**Short task**
Copy exactly, and only, the lines below from the first through the one containing "mb.obj('vent_body', [PLASTIC_DULL], vent)", both included; pictures are omitted.
--- START ---
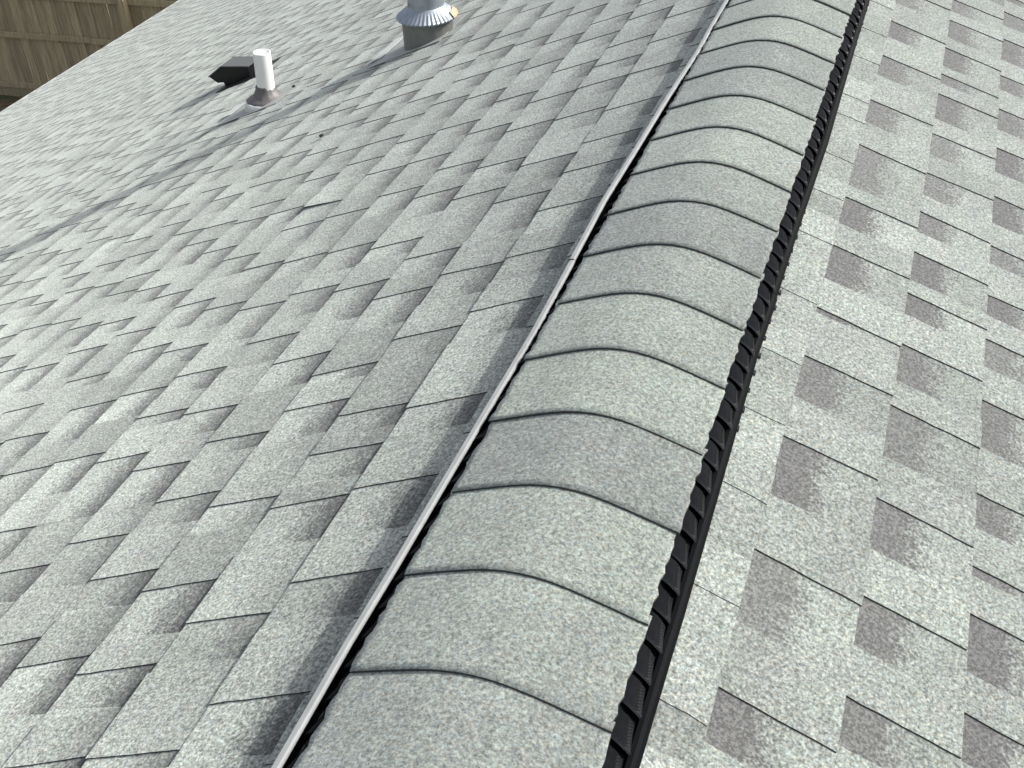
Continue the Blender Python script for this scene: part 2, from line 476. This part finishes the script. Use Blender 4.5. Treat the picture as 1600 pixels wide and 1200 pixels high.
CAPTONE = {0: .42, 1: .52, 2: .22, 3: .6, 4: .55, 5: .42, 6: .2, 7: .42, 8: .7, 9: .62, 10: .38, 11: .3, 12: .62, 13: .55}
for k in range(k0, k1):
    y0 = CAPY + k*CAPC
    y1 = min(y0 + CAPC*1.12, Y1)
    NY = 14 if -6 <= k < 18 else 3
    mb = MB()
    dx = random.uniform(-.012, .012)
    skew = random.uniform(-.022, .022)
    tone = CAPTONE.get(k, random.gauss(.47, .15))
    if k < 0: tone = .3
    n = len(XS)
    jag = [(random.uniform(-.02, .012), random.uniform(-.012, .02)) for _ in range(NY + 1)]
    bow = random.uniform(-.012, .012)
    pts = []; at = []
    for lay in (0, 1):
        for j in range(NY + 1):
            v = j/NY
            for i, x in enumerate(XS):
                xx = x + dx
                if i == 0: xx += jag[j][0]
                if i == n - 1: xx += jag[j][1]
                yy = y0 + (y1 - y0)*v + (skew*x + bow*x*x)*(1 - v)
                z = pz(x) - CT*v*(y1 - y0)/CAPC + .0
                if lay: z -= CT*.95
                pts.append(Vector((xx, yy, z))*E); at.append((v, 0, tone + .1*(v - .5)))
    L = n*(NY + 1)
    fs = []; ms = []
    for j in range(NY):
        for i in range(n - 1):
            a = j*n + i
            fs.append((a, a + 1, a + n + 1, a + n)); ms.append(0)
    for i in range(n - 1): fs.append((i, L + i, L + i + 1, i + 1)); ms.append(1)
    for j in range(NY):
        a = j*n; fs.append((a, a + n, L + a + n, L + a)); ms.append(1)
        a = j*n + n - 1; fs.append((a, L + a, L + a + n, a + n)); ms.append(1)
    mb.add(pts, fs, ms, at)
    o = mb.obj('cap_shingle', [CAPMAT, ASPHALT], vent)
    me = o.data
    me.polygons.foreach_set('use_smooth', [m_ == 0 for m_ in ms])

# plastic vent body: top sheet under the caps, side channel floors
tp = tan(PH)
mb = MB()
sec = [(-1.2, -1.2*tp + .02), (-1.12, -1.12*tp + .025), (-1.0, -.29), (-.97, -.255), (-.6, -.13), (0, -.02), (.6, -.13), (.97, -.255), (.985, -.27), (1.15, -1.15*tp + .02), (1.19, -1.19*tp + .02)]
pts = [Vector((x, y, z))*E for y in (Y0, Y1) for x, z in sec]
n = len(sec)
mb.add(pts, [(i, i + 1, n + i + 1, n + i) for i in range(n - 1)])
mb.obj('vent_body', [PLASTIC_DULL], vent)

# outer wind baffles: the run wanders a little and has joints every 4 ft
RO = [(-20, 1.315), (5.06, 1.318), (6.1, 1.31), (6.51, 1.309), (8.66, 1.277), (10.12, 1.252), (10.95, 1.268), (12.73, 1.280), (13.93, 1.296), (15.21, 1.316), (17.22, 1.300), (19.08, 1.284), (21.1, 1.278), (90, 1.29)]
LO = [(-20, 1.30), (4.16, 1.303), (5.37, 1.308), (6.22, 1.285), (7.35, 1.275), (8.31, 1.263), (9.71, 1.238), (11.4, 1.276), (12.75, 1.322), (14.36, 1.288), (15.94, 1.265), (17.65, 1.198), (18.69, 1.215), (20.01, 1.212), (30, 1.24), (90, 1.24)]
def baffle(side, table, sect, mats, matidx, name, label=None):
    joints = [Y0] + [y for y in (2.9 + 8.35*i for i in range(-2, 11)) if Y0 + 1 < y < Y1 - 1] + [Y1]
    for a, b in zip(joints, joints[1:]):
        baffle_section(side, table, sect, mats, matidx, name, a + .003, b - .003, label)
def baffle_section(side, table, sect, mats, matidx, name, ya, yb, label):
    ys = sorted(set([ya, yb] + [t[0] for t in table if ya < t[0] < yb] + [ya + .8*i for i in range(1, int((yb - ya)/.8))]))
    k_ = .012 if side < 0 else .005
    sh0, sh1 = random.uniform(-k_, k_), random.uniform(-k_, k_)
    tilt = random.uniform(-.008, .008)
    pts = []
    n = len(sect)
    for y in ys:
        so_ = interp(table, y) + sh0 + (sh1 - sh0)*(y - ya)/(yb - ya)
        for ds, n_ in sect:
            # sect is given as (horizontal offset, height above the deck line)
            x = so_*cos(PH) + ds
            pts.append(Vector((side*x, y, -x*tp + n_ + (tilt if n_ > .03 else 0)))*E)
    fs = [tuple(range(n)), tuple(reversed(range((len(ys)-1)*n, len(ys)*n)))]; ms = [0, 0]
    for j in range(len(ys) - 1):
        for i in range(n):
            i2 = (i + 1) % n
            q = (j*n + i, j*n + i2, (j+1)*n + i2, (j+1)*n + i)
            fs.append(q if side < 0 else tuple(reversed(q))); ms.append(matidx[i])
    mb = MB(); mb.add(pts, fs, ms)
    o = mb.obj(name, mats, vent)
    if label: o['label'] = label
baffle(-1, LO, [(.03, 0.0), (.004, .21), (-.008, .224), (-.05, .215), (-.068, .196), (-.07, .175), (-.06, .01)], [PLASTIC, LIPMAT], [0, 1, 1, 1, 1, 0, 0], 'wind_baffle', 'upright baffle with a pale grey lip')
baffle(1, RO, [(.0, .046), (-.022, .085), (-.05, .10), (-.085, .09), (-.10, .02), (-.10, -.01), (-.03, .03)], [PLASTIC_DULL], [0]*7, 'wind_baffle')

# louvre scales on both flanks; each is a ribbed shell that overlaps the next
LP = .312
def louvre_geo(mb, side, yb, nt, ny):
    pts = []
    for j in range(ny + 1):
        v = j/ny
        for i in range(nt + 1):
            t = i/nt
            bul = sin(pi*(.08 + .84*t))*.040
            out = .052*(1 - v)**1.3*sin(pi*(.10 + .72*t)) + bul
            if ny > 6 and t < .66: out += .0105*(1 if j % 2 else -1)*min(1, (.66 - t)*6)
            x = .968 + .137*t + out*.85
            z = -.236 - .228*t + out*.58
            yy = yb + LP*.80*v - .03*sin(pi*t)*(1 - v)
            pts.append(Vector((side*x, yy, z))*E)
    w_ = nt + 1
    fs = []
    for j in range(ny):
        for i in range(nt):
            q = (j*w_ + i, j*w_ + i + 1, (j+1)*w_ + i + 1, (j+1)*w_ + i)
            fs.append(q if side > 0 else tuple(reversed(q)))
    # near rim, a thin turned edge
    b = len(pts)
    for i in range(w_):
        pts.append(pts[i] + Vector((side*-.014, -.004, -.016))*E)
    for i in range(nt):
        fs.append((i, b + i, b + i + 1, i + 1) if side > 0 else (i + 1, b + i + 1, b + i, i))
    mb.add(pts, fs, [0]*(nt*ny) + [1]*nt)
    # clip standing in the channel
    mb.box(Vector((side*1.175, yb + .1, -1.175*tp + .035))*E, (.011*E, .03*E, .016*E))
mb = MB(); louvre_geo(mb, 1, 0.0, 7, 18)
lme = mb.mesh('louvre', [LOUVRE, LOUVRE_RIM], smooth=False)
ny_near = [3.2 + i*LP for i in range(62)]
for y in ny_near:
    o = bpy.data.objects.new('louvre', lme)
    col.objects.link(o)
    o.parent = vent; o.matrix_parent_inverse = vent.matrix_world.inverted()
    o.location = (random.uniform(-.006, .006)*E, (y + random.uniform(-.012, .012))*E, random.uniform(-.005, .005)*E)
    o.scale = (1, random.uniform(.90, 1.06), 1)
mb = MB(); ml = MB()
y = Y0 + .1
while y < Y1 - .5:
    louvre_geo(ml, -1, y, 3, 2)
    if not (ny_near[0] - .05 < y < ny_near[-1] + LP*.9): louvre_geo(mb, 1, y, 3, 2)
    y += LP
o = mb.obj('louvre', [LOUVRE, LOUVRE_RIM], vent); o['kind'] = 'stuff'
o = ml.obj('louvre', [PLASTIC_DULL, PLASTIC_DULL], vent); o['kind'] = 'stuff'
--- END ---
**The result**
Continue the Blender Python script for this scene: part 2, from line 476. This part finishes the script. Use Blender 4.5. Treat the picture as 1600 pixels wide and 1200 pixels high.
CAPTONE = {0: .42, 1: .52, 2: .22, 3: .6, 4: .55, 5: .42, 6: .2, 7: .42, 8: .7, 9: .62, 10: .38, 11: .3, 12: .62, 13: .55}
for k in range(k0, k1):
    y0 = CAPY + k*CAPC
    y1 = min(y0 + CAPC*1.12, Y1)
    NY = 14 if -6 <= k < 18 else 3
    mb = MB()
    dx = random.uniform(-.012, .012)
    skew = random.uniform(-.022, .022)
    tone = CAPTONE.get(k, random.gauss(.47, .15))
    if k < 0: tone = .3
    n = len(XS)
    jag = [(random.uniform(-.02, .012), random.uniform(-.012, .02)) for _ in range(NY + 1)]
    bow = random.uniform(-.012, .012)
    pts = []; at = []
    for lay in (0, 1):
        for j in range(NY + 1):
            v = j/NY
            for i, x in enumerate(XS):
                xx = x + dx
                if i == 0: xx += jag[j][0]
                if i == n - 1: xx += jag[j][1]
                yy = y0 + (y1 - y0)*v + (skew*x + bow*x*x)*(1 - v)
                z = pz(x) - CT*v*(y1 - y0)/CAPC + .0
                if lay: z -= CT*.95
                pts.append(Vector((xx, yy, z))*E); at.append((v, 0, tone + .1*(v - .5)))
    L = n*(NY + 1)
    fs = []; ms = []
    for j in range(NY):
        for i in range(n - 1):
            a = j*n + i
            fs.append((a, a + 1, a + n + 1, a + n)); ms.append(0)
    for i in range(n - 1): fs.append((i, L + i, L + i + 1, i + 1)); ms.append(1)
    for j in range(NY):
        a = j*n; fs.append((a, a + n, L + a + n, L + a)); ms.append(1)
        a = j*n + n - 1; fs.append((a, L + a, L + a + n, a + n)); ms.append(1)
    mb.add(pts, fs, ms, at)
    o = mb.obj('cap_shingle', [CAPMAT, ASPHALT], vent)
    me = o.data
    me.polygons.foreach_set('use_smooth', [m_ == 0 for m_ in ms])

# plastic vent body: top sheet under the caps, side channel floors
tp = tan(PH)
mb = MB()
sec = [(-1.2, -1.2*tp + .02), (-1.12, -1.12*tp + .025), (-1.0, -.29), (-.97, -.255), (-.6, -.13), (0, -.02), (.6, -.13), (.97, -.255), (.985, -.27), (1.15, -1.15*tp + .02), (1.19, -1.19*tp + .02)]
pts = [Vector((x, y, z))*E for y in (Y0, Y1) for x, z in sec]
n = len(sec)
mb.add(pts, [(i, i + 1, n + i + 1, n + i) for i in range(n - 1)])
mb.obj('vent_body', [PLASTIC_DULL], vent)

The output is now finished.